Ask the Passengers is told from the perspective of Astrid Jones, a 17-year-old in a complicated point in her life. She’s unsure about her sexuality, which is complicated by her secret romance with a girl; her best (and seemingly only) friend, Kristina, is the homecoming queen, dating the football star Justin, and Astrid is the only one at school who knows the relationship is fake; her relationship with her mother and sister is strained, and she feels far away from her dad since he fell heavy into marijuana. Astrid feels held back by all the problems in her life, and so she lies on the picnic table in her backyard and looks up at the planes flying overhead, sending her love to the passengers within and asking them questions. Throughout the book the reader is shown short passages from the passengers receiving Astrid’s projections, each one touching and meaningful. It’s too brilliant to call a gimmick, and the final one, in conjunction with the ending, left me in tears.

It would be a spoiler to delve any more into the plot, as it largely exists to further Astrid’s journey of self-understanding.

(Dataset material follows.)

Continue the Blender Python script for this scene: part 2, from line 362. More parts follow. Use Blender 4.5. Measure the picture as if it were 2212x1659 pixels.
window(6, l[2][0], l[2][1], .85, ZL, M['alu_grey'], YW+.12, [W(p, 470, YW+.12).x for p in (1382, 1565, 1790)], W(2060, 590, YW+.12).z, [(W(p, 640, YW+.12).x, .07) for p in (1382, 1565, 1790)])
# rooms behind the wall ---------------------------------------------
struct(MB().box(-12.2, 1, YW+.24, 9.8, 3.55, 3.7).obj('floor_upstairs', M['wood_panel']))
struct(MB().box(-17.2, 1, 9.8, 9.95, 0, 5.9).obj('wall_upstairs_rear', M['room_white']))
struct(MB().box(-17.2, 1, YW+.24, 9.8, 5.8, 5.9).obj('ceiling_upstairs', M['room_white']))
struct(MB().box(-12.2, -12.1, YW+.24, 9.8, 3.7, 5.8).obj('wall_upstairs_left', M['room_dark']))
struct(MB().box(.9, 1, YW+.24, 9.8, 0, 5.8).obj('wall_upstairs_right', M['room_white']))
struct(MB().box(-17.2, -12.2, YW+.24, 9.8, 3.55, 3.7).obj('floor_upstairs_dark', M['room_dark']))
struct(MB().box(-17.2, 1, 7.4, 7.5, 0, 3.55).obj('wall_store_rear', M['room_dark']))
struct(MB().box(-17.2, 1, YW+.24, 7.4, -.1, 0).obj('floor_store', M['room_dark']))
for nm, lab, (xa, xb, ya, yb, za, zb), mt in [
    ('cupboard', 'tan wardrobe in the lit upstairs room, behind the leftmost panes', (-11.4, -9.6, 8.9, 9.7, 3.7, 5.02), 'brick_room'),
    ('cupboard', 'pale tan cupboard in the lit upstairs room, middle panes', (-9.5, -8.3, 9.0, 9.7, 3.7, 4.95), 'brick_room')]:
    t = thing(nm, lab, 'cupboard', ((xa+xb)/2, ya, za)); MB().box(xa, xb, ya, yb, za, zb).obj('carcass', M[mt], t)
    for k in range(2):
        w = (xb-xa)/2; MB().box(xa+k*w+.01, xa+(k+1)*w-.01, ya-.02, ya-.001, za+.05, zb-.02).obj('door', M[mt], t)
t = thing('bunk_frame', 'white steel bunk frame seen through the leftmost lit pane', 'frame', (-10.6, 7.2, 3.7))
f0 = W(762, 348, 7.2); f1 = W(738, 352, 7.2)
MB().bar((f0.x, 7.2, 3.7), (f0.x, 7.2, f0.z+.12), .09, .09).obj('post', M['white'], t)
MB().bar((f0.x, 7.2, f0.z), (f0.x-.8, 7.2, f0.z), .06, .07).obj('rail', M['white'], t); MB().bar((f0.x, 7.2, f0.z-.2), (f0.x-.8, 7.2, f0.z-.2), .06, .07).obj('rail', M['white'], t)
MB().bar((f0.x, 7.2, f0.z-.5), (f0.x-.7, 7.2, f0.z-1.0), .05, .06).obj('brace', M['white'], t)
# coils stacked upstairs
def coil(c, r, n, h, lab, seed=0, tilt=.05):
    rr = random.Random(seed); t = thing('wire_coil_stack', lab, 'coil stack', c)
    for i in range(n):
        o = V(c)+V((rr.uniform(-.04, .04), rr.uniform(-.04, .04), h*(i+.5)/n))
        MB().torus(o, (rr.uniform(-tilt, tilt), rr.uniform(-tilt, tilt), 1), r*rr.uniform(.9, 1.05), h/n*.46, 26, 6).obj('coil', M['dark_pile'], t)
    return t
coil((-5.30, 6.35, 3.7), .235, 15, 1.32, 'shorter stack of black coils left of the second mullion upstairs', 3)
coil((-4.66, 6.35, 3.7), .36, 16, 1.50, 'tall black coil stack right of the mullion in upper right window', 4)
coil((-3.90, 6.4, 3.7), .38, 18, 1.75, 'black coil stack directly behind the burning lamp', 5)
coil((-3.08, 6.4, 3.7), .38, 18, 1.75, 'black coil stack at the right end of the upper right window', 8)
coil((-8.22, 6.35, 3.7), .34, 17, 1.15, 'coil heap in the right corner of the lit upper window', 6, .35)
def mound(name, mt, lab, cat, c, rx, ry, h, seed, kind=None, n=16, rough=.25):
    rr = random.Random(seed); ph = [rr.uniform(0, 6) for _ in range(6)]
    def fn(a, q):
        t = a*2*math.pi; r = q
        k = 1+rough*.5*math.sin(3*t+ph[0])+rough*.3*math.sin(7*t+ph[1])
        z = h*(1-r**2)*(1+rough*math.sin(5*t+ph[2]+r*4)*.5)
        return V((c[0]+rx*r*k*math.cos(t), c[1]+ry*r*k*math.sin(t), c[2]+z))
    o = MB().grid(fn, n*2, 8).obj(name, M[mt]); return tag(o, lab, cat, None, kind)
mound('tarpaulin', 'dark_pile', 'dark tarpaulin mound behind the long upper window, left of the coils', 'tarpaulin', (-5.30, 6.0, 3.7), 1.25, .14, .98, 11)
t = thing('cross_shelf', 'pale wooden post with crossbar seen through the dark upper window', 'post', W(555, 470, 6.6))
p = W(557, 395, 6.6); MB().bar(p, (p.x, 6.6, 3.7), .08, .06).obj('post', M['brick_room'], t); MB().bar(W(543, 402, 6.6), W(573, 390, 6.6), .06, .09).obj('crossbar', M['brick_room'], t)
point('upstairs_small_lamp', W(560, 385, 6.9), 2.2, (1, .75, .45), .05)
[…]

It’s a beautiful story, masterfully told, with a protagonist whom I could not only readily empathize with, but sometimes even relate to, which is rare for me. The book is in first person (and present tense, if that’s a deal breaker for you; me, I didn’t consciously notice until page 17), and A.S. King succeeds in what I think most first person writers fail at: the book wholeheartedly reads like it was written by its protagonist. Astrid’s quiet, restrained, and yet impulsive personality is effectively communicated by the prose which still manages to read like it was written by a professional. The dialogue, too, effectively reflects each speaker; it is abundantly clear that A.S. King is an experienced writer.

It’s harder to gush than to criticize, and so this review comes out fairly light, but I did have two issues with Ask the Passengers. First was Astrid’s self-deprecatingly calling herself an “asexual sea sponge” at one point in the book, which struck me as ignorantly harmful to the real asexual identification, both by erasing it (by equating asexuality in humans with inhumanity) and by stigmatizing it (for the same reasons). The book in general seems to ignore the possibility of identification outside of gay or straight, which I think is a failing. The second issue I had was with Donna and Chad, the secret partners of Kristina and Justin, respectively. They hardly existed as characters (I’m not sure Chad even had a line), and as Kristina and Justin’s world is an important aspect of Astrid’s life, failing to flesh out an important part of it was disappointing to me. Even a single scene that establishes clear personalities for Donna and Chad would have done a lot to bring them up to the same vibrancy as the rest of the book’s characters, and would reveal an amount about Kristina and Justin at the same time. Still, these are minor complaints in a largely perfect book.

Verdict

Ask the Passengers, in my opinion, is a minor masterpiece. It might not say something groundbreaking about the world, it may not have left me feeling like a particularly changed person, but it tells its story so incredibly beautifully and has such wonderful messages of love that I would be remiss not to recommend it to everybody. I’ve never sat down and made a list of my top five or ten books, but Passengers would undoubtedly be on it.